◆ Job
Your task is to copy every line of the entries that contains "scene".
===== Task input =====
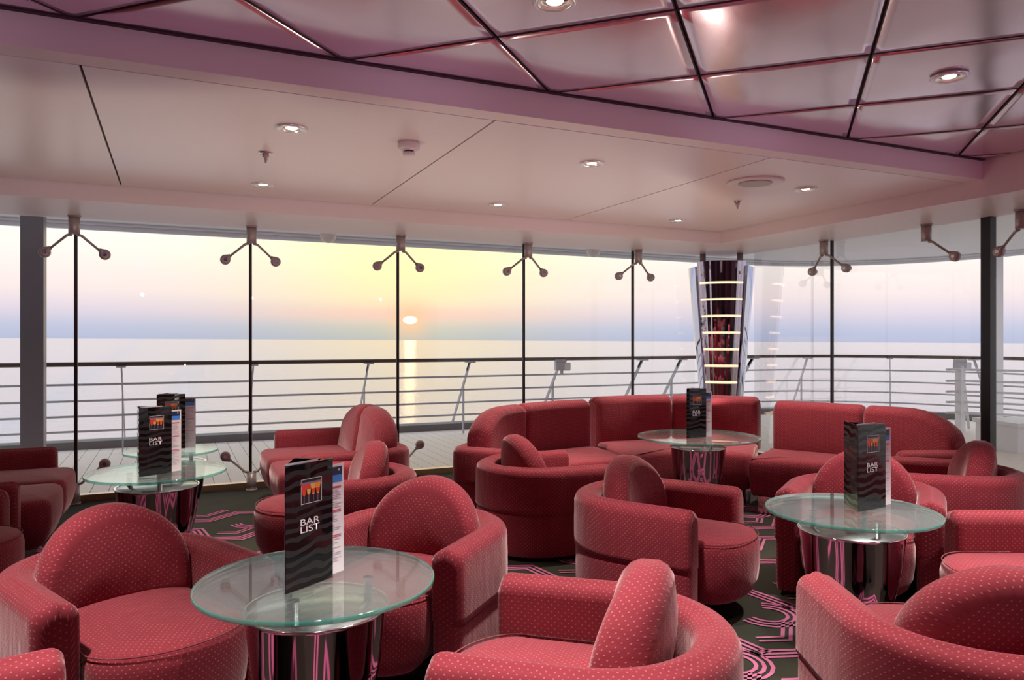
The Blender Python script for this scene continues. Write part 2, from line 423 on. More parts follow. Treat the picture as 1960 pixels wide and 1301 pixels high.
# ---- carpet motif: triple lines laid in an interlocking zigzag, with arcs in the gaps
def carpet_motif():
    m = MB(); zt = .004
    def strip(pts, w):
        pts = [Vector(p) for p in pts]; k = len(pts); L = []; R = []
        for i in range(k):
            d0 = (pts[i]-pts[i-1]).normalized() if i else (pts[1]-pts[0]).normalized()
            d1 = (pts[i+1]-pts[i]).normalized() if i < k-1 else d0
            n0 = Vector((-d0.y, d0.x)); n1 = Vector((-d1.y, d1.x)); n = (n0+n1).normalized(); c = max(.35, n.dot(n0))
            L.append(pts[i]+n*(w/2/c)); R.append(pts[i]-n*(w/2/c))
        n = len(m.v); m.v += [(p.x, p.y, zt) for p in L] + [(p.x, p.y, zt) for p in R]
        for i in range(k-1): m.face([n+k+i, n+k+i+1, n+i+1, n+i], None, 0, False)
    def offset(pts, o):
        pts = [Vector(p) for p in pts]; k = len(pts); out = []
        for i in range(k):
            d0 = (pts[i]-pts[i-1]).normalized() if i else (pts[1]-pts[0]).normalized()
            d1 = (pts[i+1]-pts[i]).normalized() if i < k-1 else d0
            n0 = Vector((-d0.y, d0.x)); n1 = Vector((-d1.y, d1.x)); n = (n0+n1).normalized(); c = max(.35, n.dot(n0))
            out.append(pts[i]+n*(o/c))
        return out
    def triple(pts):
        for o in (-.034, 0, .034): strip(offset(pts, o), .018)
    ca, sa = math.cos(math.radians(-20)), math.sin(math.radians(-20))
    A, B = .78, .54
    for i in range(-4, 9):
        for j in range(-2, 14):
            ox, oy = i*A + (j % 2)*A/2, j*B
            def T(x, y):
                return (1.6 + (ox-2+x)*ca - (oy-2+y)*sa, 1.4 + (ox-2+x)*sa + (oy-2+y)*ca)
            c = T(A/2, B/2)
            if not (XL+.6 < c[0] < XR-.7 and .6 < c[1] < YW-.75): continue
            triple([T(*p) for p in ((0, .10), (.26, .10), (.40, .36), (.66, .36), (.80, .10))])
            triple([T(.62+.13*math.cos(t), .02+.13*math.sin(t)) for t in [math.radians(a) for a in range(-160, 81, 20)]])
            strip([T(*p) for p in ((.05, .24), (.20, .24), (.30, .45))], .018)
            strip([T(*p) for p in ((.05, .28), (.18, .28), (.27, .47))], .018)
    o = m.build('carpet_motif', PINK, floor); o['kind'] = 'stuff'; o['label'] = 'pink woven lines of the carpet'
carpet_motif()

# ---- ceilings
ceil = struct(box_obj('ceiling', (XL, XR, YB, YW, 2.80, 2.86), GROOVE))
def white_panels():
    xs = [-4.2, -2.32, -.37, 1.585, 3.545, 5.46]; g = .006
    for a, b in zip(xs, xs[1:]):
        m = MB(); m.box(a+g, b-g, 3.70+g, 6.47-g, ZW, ZW+.03); o = m.build('ceiling_panel', WHITE, ceil)
white_panels()
box_obj('joint_backing', (XL, 5.46, 3.66, 6.47, ZW+.012, ZW+.05), GROOVE, ceil)
struct(box_obj('trim_1', (XL, 5.46, 3.565, 3.695, ZW, 2.80), TRIMW)); bpy.data.objects['trim_1']['label'] = 'pale fascia between white and plum ceilings'
struct(box_obj('trim_2', (XL, XR+.05, 6.475, YW+.05, ZS, 2.80), TRIMW)); bpy.data.objects['trim_2']['label'] = 'pale soffit beam above the long window wall'
struct(box_obj('trim_3', (5.46, XR+.05, YB, 6.475, ZS, 2.80), TRIMW)); bpy.data.objects['trim_3']['label'] = 'pale soffit beam above the right window wall'
def clip(poly, x0, x1, y0, y1):
    for ax, lim, sg in ((0, x0, 1), (0, x1, -1), (1, y0, 1), (1, y1, -1)):
        out = []
        for i in range(len(poly)):
            p, q = poly[i-1], poly[i]; a, b = sg*(p[ax]-lim), sg*(q[ax]-lim)
            if (a < 0) != (b < 0):
                t = a/(a-b); out.append((p[0]+(q[0]-p[0])*t, p[1]+(q[1]-p[1])*t))
            if b >= 0: out.append(q)
        poly = out
        if not poly: return []
    return poly
def plum_tiles():
    D = 1.108
    for i in range(-12, 12):
        for j in range(-10, 10):
            k0, k1 = -.60 + i*D, -.60 + (i+1)*D; q0, q1 = 4.285 + j*D*1.01, 4.285 + (j+1)*D*1.01
            poly = [((q+k)/2, (q-k)/2) for k, q in ((k0, q0), (k1, q0), (k1, q1), (k0, q1))]
            poly = clip(poly, XL+.3, 5.44, -1.5, 3.53)
            if len(poly) < 3: continue
            P = [Vector(p) for p in poly]
            P = [p for a, p in enumerate(P) if (p-P[a-1]).length > .01]
            if len(P) < 3: continue
            area = sum(P[a-1].x*P[a].y-P[a].x*P[a-1].y for a in range(len(P)))/2
            if abs(area) < .01: continue
            if area < 0: P.reverse()
            c = sum(P, Vector((0,0)))/len(P)
            # subdivide the rim and pillow the sheet
            Q = []
            for a in range(len(P)):
                for t in range(6): Q.append(P[a].lerp(P[(a+1) % len(P)], t/6))
            m = MB(); n = len(Q); rad = math.sqrt(abs(area))*.5
            for ins, z in ((.005, ZP+.030), (.005, ZP+.006), (.010, ZP), (.05, ZP-.0012), (.16, ZP-.004), (.28, ZP-.0055)):
                f = 1-ins/rad if ins < rad*.8 else .2
                for v in Q: w = c+(v-c)*f; m.v.append((w.x, w.y, z))
            m.v.append((c.x, c.y, ZP-.006))
            for r in range(5):
                for a in range(n):
                    b = (a+1) % n; m.face([r*n+b, r*n+a, (r+1)*n+a, (r+1)*n+b], None, 0 if r > 1 else 1, r > 1)
            for a in range(n): m.face([5*n+(a+1) % n, 5*n+a, 6*n])
            m.build('plum_ceiling_tile', [PURP, PURPD], ceil)
plum_tiles()
box_obj('plum_joint_backing', (XL, 5.46, -1.6, 3.565, ZP+.022, ZP+.05), PURPD, ceil)
box_obj('plum_shadow_strip', (XL, 5.455, 3.535, 3.565, ZP-.002, ZP+.03), PURPD, ceil)

# ---- window walls
def window(name, label):
    o = thing(name, label, None); o['kind'] = 'structure'; return o
w1 = window('window_1', 'long glazed window wall facing the sunset')
XS = [XR-1.435*k for k in range(0, 8)]
for a, b in zip(XS, XS[1:]): box_obj('pane', (b+.014, a-.014 if a < XR-.1 else a-.52, YW+.004, YW+.006, .05, ZS+.02), PANE, w1)
for x in XS[1:]:
    m = MB(); m.box(x-.013, x+.013, YW-.008, YW+.016, .05, ZS+.02); m.build('glazing_joint', JOINT, w1)
w2 = window('window_2', 'glazed window wall on the right')
YS = [7.42, 5.80, 4.13, 2.4, .7, -1.0]
for a, b in zip(YS, YS[1:]): box_obj('pane', (XR+.004, XR+.006, b+.014, a-.014 if a < 7 else a-.45, .05, ZS+.02), PANE, w2)
m = MB(); m.box(XR-.008, XR+.016, 5.80-.013, 5.80+.013, .05, ZS+.02); m.build('glazing_joint', JOINT, w2)
m = MB(); m.box(XR-.03, XR+.05, 4.13-.042, 4.13+.042, .05, ZS+.02); m.build('mullion', BLACK, w2)
struct(box_obj('baseboard_window', (XL, XR, YW-.03, YW+.05, 0, .055), BRASS))
struct(box_obj('baseboard_right', (XR-.03, XR+.05, YB, YW-.03, 0, .055), BRASS))

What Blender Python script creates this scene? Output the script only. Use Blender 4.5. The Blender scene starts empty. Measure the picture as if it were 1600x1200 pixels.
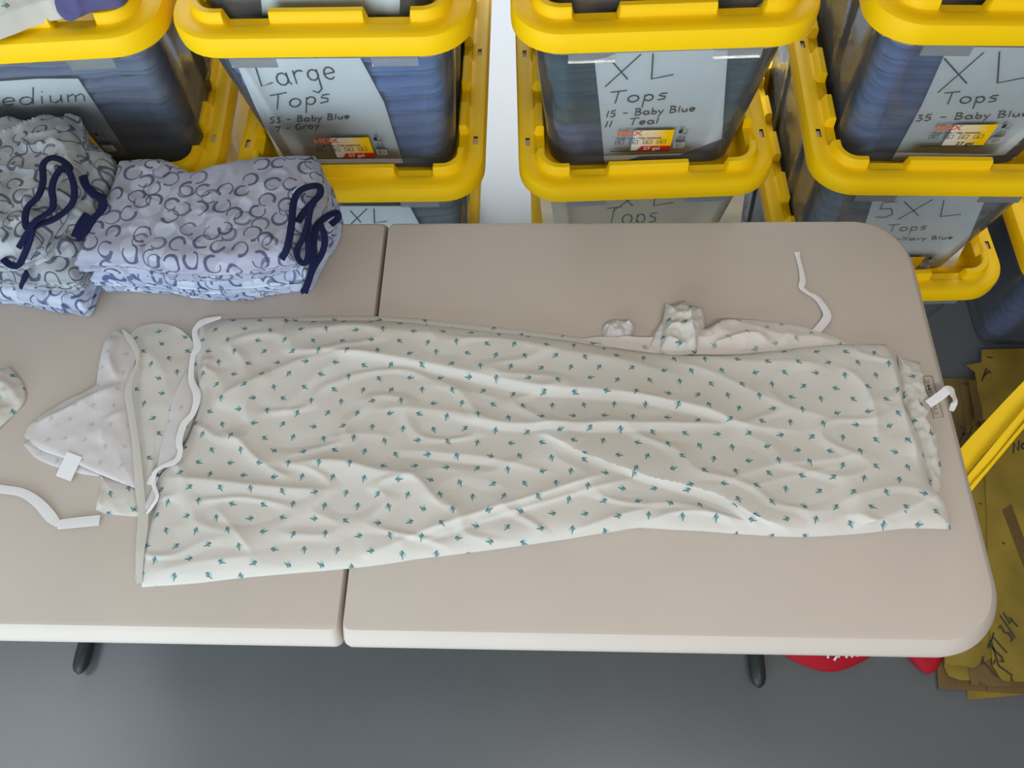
=====
◆ Exercise answer
The Blender Python script for this scene continues. Write part 2, from line 423 on. More parts follow. Treat the picture as 1960 pixels wide and 1301 pixels high.
What Blender Python script creates this scene? Output the script only. Use Blender 4.5. The Blender scene starts empty. Measure the picture as if it were 1600x1200 pixels.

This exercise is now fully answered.